* **TASK BRIEF**: Begin at the first line of the data and copy each line through the one containing "return TILE_CACHE[k]", that line included, with no pictures.

* **RAW DATA**:
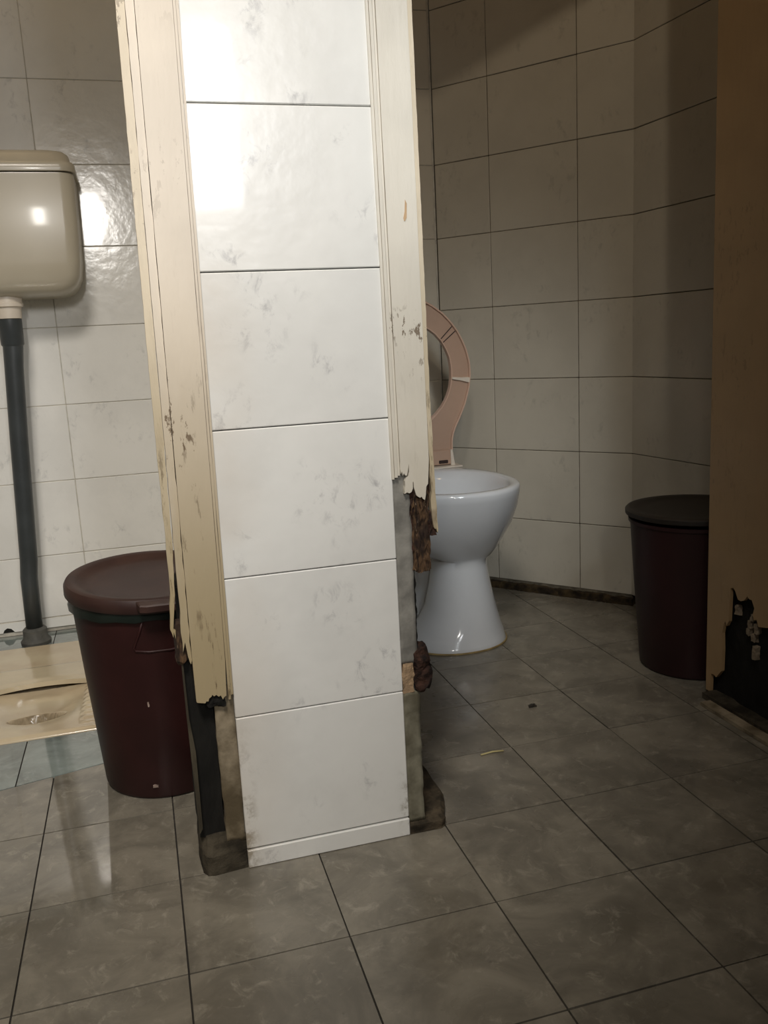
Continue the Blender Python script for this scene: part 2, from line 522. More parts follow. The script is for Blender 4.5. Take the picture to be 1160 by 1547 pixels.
# the left cubicle: bluish wet tiles with their own joints
xs = [-4.32, -3.32, -2.32, -1.315, -0.31, 0.5]
for a, b_ in zip(xs, xs[1:]):
    t = bmesh.new()
    prism(t, [(a + G / 2, wall_line(a)), (b_ - G / 2, wall_line(b_)), (b_ - G / 2, 3.83 + 0.03), (a + G / 2, 3.86)], 'z', -0.03, 0.002)
    part('floor_tile', t, M['floor_wet'], floor)
    t = bmesh.new()
    prism(t, [(a + G / 2, 6.84), (b_ - G / 2, 6.84), (b_ - G / 2, 7.44), (a + G / 2, 7.44)], 'z', -0.03, 0.002)
    part('floor_tile', t, M['floor_wet'], floor)
for (xa, xb) in ((-4.32, -3.32), (-3.32, -2.29), (-0.30, 0.5)):
    for (ya, yb) in ((3.87, 4.86), (4.87, 5.86), (5.87, 6.83)):
        t = bmesh.new()
        prism(t, [(xa + G / 2, ya), (xb - G / 2, ya), (xb - G / 2, yb), (xa + G / 2, yb)], 'z', -0.03, 0.002)
        part('floor_tile', t, M['floor_wet'], floor)

# ------------------------------------------------------------------ tiled walls
TILE_CACHE = {}
def tile_mesh(w, h, mat):
    k = (round(w, 3), round(h, 3), mat.name)
    if k not in TILE_CACHE:
        t = bmesh.new()
        box(t, 0, w, -0.04, 0.0, 0, h, 0.006)
        TILE_CACHE[k] = mesh_from(t, 'wall_tile', mat)
    return TILE_CACHE[k]

def tile_wall(parent, ox, oy, ang, us, zs, mat, jitter=0.002):
    """tiles on a vertical plane: u runs along (cos ang, sin ang); the glazed face looks to local -y"""
    ca, sa = math.cos(ang), math.sin(ang)
    for u0, u1 in zip(us, us[1:]):
        for z0, z1 in zip(zs, zs[1:]):
            me = tile_mesh(u1 - u0 - GW, z1 - z0 - GW, mat)
            u = u0 + GW / 2
            off = random.uniform(0, jitter)
            o = link('wall_tile', me, parent, (ox + ca * u + sa * off, oy + sa * u - ca * off, z0 + GW / 2))
            o.rotation_euler = (random.uniform(-1, 1) * 0.004, 0, ang + random.uniform(-1, 1) * 0.003)

ZS = [0.20] + [1.06 + 1.0 * k for k in range(0, 13)]
H_CEIL = 14.0
# back wall (both cubicles)
b = bmesh.new()
box(b, -4.0, 4.42, 7.466, 8.0, 0.0, H_CEIL)
wall_back = tag(part('wall_back', b, M['grout_wall']), kind='structure')
us = [-0.843 + 1.255 * k for k in range(-2, 1)]
tile_wall(wall_back, 0, 7.495, 0, us + [0.412, 0.56], ZS[:11], M['tile'])
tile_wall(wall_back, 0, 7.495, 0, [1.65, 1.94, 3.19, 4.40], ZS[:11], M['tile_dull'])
# white skirting strip along the left cubicle, chipped once at the floor
for k, (x0, x1) in enumerate(((-3.35, -2.1), (-2.1, -0.85), (-0.85, 0.4))):
    pts = [(x0 + 0.006, 0.06), (x1 - 0.006, 0.06), (x1 - 0.006, 0.19), (x0 + 0.006, 0.19)]
    if k == 1:
        pts = [(x0 + 0.006, 0.06), (-1.99, 0.06), (-1.97, 0.10), (-1.93, 0.125), (-1.88, 0.11), (-1.84, 0.06), (x1 - 0.006, 0.06), (x1 - 0.006, 0.19), (x0 + 0.006, 0.19)]
    t = bmesh.new()
    prism(t, pts, 'y', 7.44, 7.495)
    part('skirting_strip', t, M['tile'], wall_back)
t = bmesh.new()
prism(t, [(-2.0, 0.06), (-1.97, 0.11), (-1.93, 0.135), (-1.87, 0.12), (-1.83, 0.06)], 'y', 7.452, 7.467)  # black plate stands in for the shade inside the chip
tag(part('chip_dark', t, M['black'], wall_back), 'black piece painting the dark of the chipped gap in the skirting strip')
# angled wall of the right cubicle
DA = math.atan2(-0.99, 0.80)
dlen = math.hypot(0.80, 0.99)
dx, dy = 0.80 / dlen, -0.99 / dlen
nx, ny = dy, -dx            # room side normal (towards -x,-y)
t0 = Vector((4.96, 6.78))
def dpt(u, off=0.0):
    return (t0.x + dx * u + nx * off, t0.y + dy * u + ny * off)
u_corner = 2.015
b = bmesh.new()
prism(b, [dpt(-0.86, -0.014), dpt(u_corner, -0.014), dpt(u_corner + 0.3, -0.6), dpt(-0.86, -0.6)], 'z', 0.0, H_CEIL)
wall_corner = tag(part('wall_corner', b, M['grout_dark']), kind='structure')
o0 = dpt(0, -0.045)
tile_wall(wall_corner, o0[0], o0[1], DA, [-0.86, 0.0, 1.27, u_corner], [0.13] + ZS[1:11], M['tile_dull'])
# crumbling dirt line where that wall meets the floor
t = bmesh.new()
rough(t, 0.0, 2.9, -0.075, 0.06, -0.01, 0.095, (110, 5, 4), 0.022, 7, seed=13)
o0 = dpt(-0.86, -0.014)
t.transform(Matrix.Translation(Vector((o0[0], o0[1], 0)) * S) @ Matrix.Rotation(DA, 4, 'Z'))
tag(part('mortar_fillet', t, simple('brown_dirt', (0.075, 0.05, 0.022), 0.9, 0.6, 40, 0.3, 0.8, c2=(0.018, 0.012, 0.007)), wall_corner))
# right wall
b = bmesh.new()
c1 = dpt(u_corner)
RA = math.atan2(-1.42, 0.14)
box(b, 6.42, 7.0, 0.9, c1[1] + 0.1, 0.0, H_CEIL)
wall_right = tag(part('wall_right', b, M['grout_dark']), kind='structure')
rx, ry = math.cos(RA), math.sin(RA)
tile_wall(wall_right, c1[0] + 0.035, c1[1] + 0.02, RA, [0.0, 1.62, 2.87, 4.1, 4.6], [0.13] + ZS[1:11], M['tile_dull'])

# partition between the cubicles, left wall, ceiling, near walls, header
def struct_box(name, mat, *args):
    t = bmesh.new()
    for a in args:
        box(t, *a)
    return tag(part(name, t, mat), kind='structure')
struct_box('wall_middle', M['tile'], (0.56, 1.65, 2.3, 7.495, 0.0, H_CEIL))
struct_box('wall_left', M['tile'], (-5.2, -4.0, -13.0, 8.0, 0.0, H_CEIL))
struct_box('wall_near', M['plain'], (-4.0, 7.0, -13.6, -13.0, 0.0, H_CEIL))
struct_box('wall_side', M['plain'], (6.9, 7.4, -13.0, 0.9, 0.0, H_CEIL))
struct_box('ceiling', M['plain'], (-5.2, 7.4, -13.6, 8.4, H_CEIL, H_CEIL + 0.4))
struct_box('wall_front', M['plain'], (-4.0, 6.38, 1.02, 2.2, 9.4, H_CEIL), (-4.0, -3.2, 1.02, 2.2, 0.0, 9.4))

# ------------------------------------------------------------------ the pier
b = bmesh.new()
rough(b, 0.355, 1.83, 1.0, 2.3, 0.06, 9.2, (8, 6, 90), 0.006, 5, seed=3)
pier = tag(part('wall_pier', b, M['concrete'], smooth=True), kind='structure')
PX0, PX1 = 0.486, 1.708
for k in range(0, 9):
    z0 = 1.154 + 1.002 * (k - 1) if k else 0.145
    z1 = 1.154 + 1.002 * k
    t = bmesh.new()
    box(t, PX0, PX1, 0.963, 0.998, z0 + 0.004, z1 - 0.003, 0.006)
    o = part('wall_tile', t, M['tile_pier'], pier, loc=(0, random.uniform(0, 0.003), 0))
t = bmesh.new()
box(t, PX0, PX1, 0.955, 0.998, 0.0, 0.138, 0.006)
part('skirting_tile', t, M['tile_pier'], pier)
# stained concrete edge left of the tiles
t = bmesh.new()
rough(t, 0.350, 0.484, 0.985, 1.05, 0.22, 1.40, (5, 3, 40), 0.008, 8, seed=5)
part('concrete_edge', t, M['concrete_stain'], pier, smooth=True)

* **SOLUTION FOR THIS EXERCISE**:
Continue the Blender Python script for this scene: part 2, from line 522. More parts follow. The script is for Blender 4.5. Take the picture to be 1160 by 1547 pixels.
# the left cubicle: bluish wet tiles with their own joints
xs = [-4.32, -3.32, -2.32, -1.315, -0.31, 0.5]
for a, b_ in zip(xs, xs[1:]):
    t = bmesh.new()
    prism(t, [(a + G / 2, wall_line(a)), (b_ - G / 2, wall_line(b_)), (b_ - G / 2, 3.83 + 0.03), (a + G / 2, 3.86)], 'z', -0.03, 0.002)
    part('floor_tile', t, M['floor_wet'], floor)
    t = bmesh.new()
    prism(t, [(a + G / 2, 6.84), (b_ - G / 2, 6.84), (b_ - G / 2, 7.44), (a + G / 2, 7.44)], 'z', -0.03, 0.002)
    part('floor_tile', t, M['floor_wet'], floor)
for (xa, xb) in ((-4.32, -3.32), (-3.32, -2.29), (-0.30, 0.5)):
    for (ya, yb) in ((3.87, 4.86), (4.87, 5.86), (5.87, 6.83)):
        t = bmesh.new()
        prism(t, [(xa + G / 2, ya), (xb - G / 2, ya), (xb - G / 2, yb), (xa + G / 2, yb)], 'z', -0.03, 0.002)
        part('floor_tile', t, M['floor_wet'], floor)

# ------------------------------------------------------------------ tiled walls
TILE_CACHE = {}
def tile_mesh(w, h, mat):
    k = (round(w, 3), round(h, 3), mat.name)
    if k not in TILE_CACHE:
        t = bmesh.new()
        box(t, 0, w, -0.04, 0.0, 0, h, 0.006)
        TILE_CACHE[k] = mesh_from(t, 'wall_tile', mat)
    return TILE_CACHE[k]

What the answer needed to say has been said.